Within the records below, find each line that holds the string "picture", then copy it.

──────── Extracted information

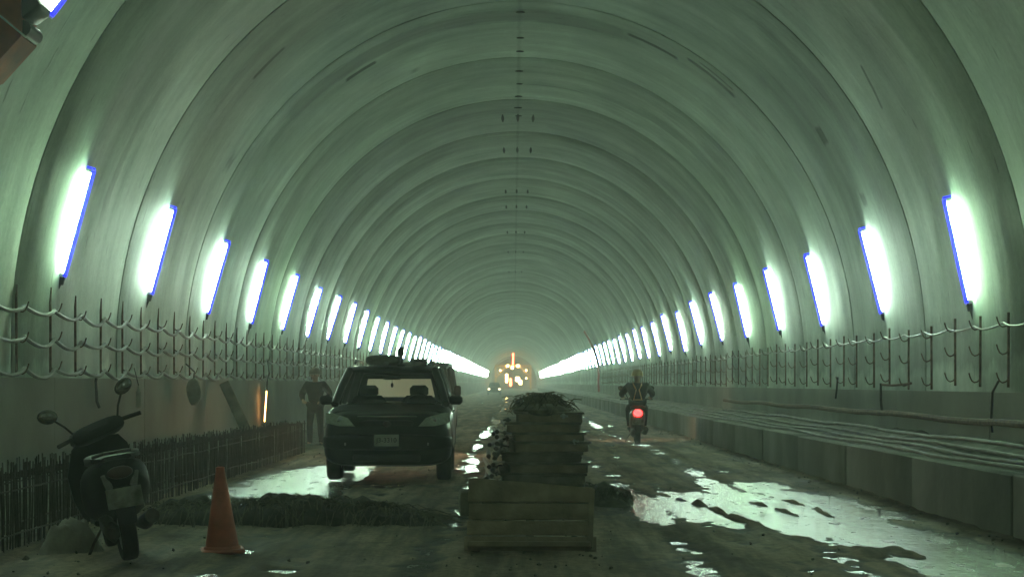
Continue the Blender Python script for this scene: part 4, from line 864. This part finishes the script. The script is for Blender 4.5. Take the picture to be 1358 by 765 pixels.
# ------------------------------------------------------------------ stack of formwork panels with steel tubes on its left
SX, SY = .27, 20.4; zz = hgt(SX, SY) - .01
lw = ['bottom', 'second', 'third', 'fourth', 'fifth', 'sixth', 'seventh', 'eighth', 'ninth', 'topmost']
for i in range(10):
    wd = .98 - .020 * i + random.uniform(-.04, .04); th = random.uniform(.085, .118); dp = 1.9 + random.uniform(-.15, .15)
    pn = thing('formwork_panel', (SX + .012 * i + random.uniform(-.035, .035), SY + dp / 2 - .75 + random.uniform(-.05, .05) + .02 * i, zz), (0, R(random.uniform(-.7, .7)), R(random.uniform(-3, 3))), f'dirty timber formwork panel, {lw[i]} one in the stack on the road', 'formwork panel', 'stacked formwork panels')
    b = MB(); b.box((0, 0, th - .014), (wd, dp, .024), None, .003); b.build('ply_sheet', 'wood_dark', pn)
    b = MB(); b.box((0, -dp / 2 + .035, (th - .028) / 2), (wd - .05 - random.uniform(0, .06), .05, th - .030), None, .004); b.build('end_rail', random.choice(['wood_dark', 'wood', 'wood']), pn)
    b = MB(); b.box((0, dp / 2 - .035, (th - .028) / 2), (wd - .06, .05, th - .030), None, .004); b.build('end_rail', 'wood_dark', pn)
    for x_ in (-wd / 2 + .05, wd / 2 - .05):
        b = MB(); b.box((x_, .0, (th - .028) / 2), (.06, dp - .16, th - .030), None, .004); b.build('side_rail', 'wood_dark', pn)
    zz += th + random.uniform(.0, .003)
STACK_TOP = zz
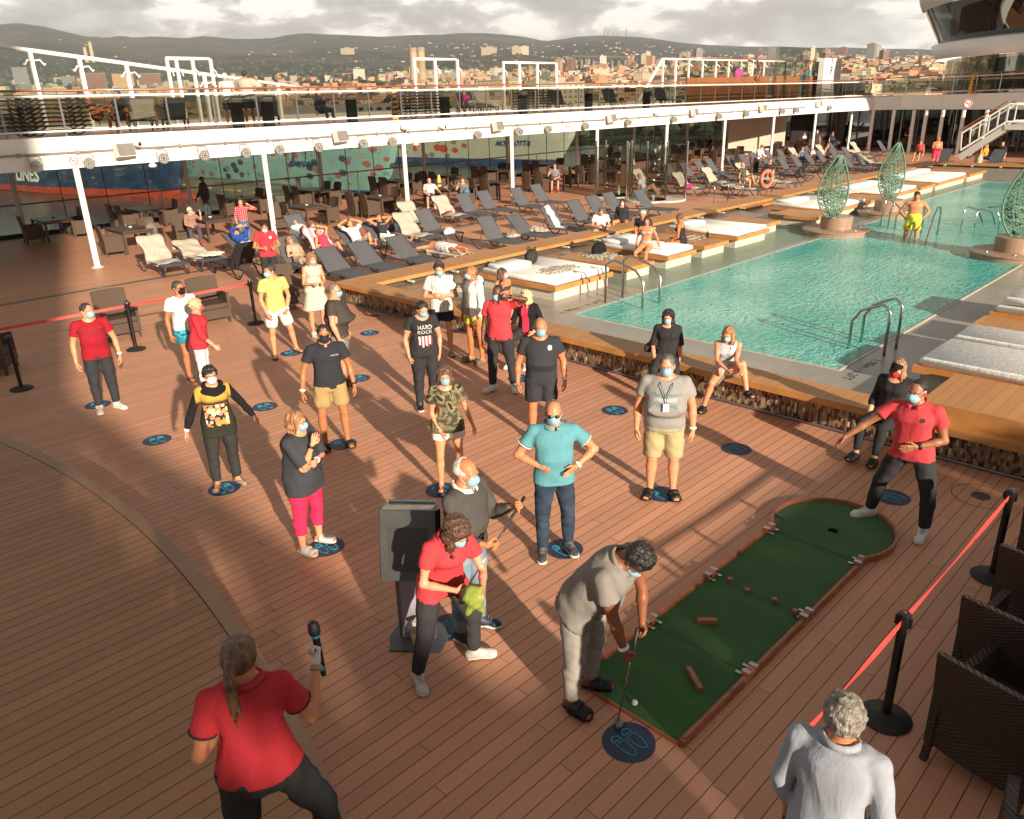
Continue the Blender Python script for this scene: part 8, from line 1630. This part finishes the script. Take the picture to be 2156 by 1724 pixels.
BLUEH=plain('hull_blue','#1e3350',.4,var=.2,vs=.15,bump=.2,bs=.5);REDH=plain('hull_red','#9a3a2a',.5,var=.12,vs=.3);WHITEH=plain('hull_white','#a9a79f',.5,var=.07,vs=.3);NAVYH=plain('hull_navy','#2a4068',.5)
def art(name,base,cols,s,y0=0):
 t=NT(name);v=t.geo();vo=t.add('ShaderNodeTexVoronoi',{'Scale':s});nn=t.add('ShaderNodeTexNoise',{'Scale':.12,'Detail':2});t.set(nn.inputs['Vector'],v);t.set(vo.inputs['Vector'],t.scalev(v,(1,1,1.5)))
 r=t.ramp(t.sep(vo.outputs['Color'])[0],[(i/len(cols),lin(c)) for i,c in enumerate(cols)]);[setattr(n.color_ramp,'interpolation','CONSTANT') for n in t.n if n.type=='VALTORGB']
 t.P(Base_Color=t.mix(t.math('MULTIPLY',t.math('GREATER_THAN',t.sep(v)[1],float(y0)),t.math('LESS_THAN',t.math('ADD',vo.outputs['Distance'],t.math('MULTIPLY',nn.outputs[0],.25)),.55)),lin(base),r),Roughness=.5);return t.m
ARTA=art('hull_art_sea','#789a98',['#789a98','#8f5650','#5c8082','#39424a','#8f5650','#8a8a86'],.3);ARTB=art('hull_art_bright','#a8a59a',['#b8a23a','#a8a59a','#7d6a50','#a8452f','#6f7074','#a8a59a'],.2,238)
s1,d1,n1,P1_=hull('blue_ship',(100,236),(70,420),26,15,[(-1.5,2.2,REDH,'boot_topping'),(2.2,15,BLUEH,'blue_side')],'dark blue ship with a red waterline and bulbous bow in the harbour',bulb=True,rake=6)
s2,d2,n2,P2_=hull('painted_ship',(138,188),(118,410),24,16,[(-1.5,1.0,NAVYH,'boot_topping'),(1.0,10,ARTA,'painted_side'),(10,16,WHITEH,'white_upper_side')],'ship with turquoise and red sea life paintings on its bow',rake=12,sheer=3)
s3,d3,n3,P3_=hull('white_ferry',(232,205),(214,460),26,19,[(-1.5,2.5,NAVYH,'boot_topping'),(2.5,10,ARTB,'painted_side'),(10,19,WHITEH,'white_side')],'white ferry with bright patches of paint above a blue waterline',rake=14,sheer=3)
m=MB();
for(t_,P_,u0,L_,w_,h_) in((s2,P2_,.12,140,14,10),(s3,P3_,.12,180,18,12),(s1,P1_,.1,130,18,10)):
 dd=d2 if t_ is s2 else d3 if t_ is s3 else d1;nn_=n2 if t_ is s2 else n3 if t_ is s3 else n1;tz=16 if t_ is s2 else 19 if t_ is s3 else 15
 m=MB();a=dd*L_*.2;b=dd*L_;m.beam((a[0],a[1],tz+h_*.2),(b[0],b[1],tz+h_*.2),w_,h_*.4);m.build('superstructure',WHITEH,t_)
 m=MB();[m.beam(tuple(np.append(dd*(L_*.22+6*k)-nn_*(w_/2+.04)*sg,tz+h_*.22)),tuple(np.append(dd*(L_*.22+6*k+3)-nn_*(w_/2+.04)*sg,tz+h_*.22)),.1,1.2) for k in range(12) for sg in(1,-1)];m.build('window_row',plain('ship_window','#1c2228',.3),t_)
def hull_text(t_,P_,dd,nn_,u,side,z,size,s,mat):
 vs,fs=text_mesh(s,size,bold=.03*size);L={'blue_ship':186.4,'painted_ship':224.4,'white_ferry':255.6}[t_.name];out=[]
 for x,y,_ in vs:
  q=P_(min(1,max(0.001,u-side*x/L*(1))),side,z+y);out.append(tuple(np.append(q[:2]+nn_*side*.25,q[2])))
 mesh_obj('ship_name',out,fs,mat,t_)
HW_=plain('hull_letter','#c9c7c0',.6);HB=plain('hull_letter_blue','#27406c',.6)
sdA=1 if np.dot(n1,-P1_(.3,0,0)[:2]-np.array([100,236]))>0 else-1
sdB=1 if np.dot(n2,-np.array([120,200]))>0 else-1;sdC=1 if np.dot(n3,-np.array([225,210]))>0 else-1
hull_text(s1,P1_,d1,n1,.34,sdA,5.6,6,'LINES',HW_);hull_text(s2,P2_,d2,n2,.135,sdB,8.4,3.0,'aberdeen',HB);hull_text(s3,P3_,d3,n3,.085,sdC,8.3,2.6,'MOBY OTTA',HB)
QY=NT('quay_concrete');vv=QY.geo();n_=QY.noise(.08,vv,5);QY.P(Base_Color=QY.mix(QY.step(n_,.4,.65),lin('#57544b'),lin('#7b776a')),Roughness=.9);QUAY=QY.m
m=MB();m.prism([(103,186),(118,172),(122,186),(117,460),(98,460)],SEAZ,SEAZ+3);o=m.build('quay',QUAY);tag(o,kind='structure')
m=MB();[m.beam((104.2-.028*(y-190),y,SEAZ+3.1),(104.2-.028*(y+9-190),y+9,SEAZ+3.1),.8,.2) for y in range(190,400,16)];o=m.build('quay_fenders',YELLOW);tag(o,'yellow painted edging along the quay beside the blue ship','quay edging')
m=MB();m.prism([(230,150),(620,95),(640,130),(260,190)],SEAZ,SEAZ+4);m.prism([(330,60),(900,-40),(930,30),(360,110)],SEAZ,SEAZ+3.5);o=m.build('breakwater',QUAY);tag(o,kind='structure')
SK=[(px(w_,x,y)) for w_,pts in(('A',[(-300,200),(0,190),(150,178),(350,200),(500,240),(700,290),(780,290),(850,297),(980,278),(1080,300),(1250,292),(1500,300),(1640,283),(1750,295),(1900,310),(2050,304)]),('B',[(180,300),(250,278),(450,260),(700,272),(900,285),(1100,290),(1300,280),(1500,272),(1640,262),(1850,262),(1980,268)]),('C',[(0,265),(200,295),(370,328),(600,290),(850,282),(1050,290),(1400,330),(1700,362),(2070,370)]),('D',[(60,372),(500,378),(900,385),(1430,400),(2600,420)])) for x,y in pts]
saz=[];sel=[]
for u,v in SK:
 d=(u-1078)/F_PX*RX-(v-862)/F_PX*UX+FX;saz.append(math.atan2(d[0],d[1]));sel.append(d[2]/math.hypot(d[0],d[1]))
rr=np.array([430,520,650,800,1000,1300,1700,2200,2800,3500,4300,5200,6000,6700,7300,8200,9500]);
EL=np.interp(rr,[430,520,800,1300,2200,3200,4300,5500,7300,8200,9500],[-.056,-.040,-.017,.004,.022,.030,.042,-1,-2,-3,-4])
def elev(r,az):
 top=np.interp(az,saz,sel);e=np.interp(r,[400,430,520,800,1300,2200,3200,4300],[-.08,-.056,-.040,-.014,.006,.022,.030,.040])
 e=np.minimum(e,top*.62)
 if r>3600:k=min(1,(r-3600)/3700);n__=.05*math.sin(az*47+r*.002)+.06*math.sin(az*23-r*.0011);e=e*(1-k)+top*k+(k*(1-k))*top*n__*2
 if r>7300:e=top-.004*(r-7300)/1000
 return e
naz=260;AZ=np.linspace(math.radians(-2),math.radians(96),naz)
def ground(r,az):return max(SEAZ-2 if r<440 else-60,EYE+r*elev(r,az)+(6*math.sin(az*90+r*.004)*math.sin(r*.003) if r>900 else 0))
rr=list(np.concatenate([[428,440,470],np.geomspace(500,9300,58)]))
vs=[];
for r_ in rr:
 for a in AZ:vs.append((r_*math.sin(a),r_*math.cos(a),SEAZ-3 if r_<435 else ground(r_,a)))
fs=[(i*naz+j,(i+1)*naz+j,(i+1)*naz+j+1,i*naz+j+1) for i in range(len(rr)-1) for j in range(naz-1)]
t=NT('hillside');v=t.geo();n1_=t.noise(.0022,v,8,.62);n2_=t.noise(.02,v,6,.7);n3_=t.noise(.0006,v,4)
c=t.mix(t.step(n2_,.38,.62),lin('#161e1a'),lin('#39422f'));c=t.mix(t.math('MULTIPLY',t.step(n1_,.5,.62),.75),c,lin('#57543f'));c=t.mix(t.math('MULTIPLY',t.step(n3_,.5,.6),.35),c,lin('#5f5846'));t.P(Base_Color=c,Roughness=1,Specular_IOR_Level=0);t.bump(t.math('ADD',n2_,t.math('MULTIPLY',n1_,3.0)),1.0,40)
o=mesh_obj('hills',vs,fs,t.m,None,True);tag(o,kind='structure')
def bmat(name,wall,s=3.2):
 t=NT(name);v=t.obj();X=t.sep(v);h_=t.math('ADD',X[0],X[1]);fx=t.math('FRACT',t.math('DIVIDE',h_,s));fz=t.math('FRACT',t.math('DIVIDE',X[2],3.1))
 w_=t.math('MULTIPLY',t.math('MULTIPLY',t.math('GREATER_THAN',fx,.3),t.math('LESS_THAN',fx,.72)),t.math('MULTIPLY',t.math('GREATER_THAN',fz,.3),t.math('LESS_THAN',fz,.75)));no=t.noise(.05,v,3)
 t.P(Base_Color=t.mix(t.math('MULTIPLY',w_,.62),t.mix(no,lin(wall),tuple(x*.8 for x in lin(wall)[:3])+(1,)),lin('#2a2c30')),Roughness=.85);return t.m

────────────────

• Output for this task:
Continue the Blender Python script for this scene: part 4, from line 864. This part finishes the script. The script is for Blender 4.5. Take the picture to be 1358 by 765 pixels.
Continue the Blender Python script for this scene: part 8, from line 1630. This part finishes the script. Take the picture to be 2156 by 1724 pixels.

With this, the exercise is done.